A panel titled, “Pell Restoration for Incarcerated Individuals: Unsettling the Borders of Higher Education in Prison,” organized by The Education Trust—a national nonprofit that works to close opportunity gaps that disproportionately affect students of color and students from low-income families— centered the voices of formerly incarcerated individuals who  overcame odds and attained their bachelor’s or master’s degree. These participants in the Justice Fellows Policy Program have created programs and organizations for the formerly incarcerated community and engaged in state legislative advocacy efforts.

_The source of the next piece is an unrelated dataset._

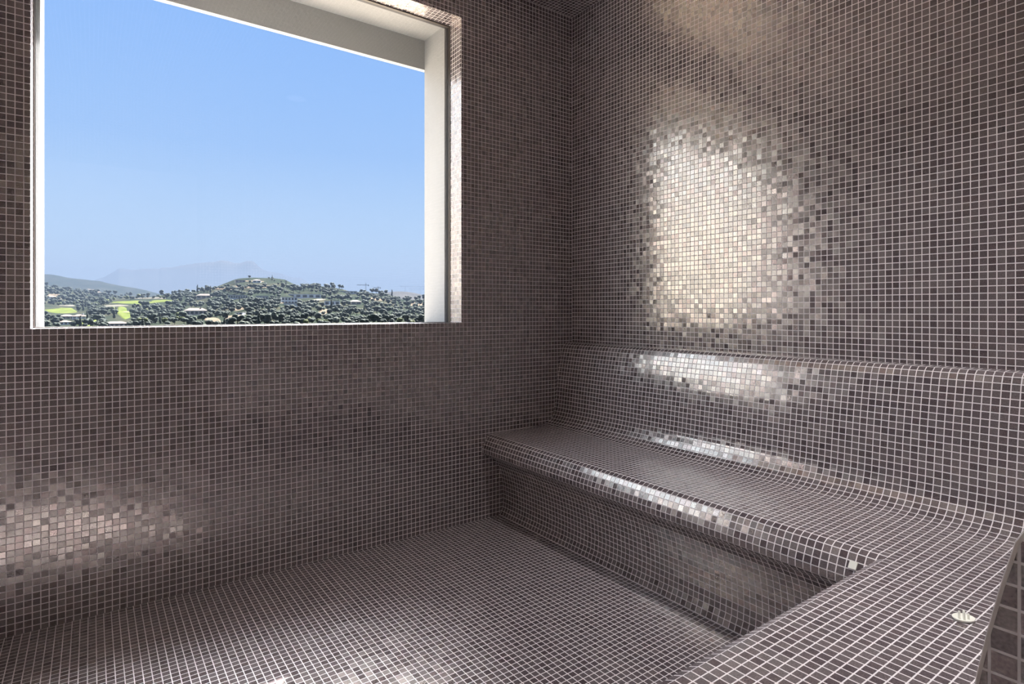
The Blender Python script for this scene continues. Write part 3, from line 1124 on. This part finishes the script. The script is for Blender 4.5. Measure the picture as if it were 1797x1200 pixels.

Since the 1994 Crime Bill, formerly and currently incarcerated people had been banned from Pell Grant funding. In December, Congress lifted the Pell Grant ban with bipartisan support, expanding Pell only to incarcerated students who attend prison education programs that federal or state correctional authorities approve as operating in “the best interest of students.” This summer, the U.S. Department of Education announced that it would expand the Second Chance Pell experiment for the 2022-2023 award year, noting that the Second Chance Pell experiment provided education opportunities for thousands of justice-involved individuals who have previously been unable to access federal need-based financial aid.

Department of Education officials argued that the expansion of such programs will allow up to 200 colleges and universities to offer their prison education programs with support from the Pell Grant program, up from the 131 currently participating. To date, students have earned over 7,000 credentials, building new skills and improving their odds of success.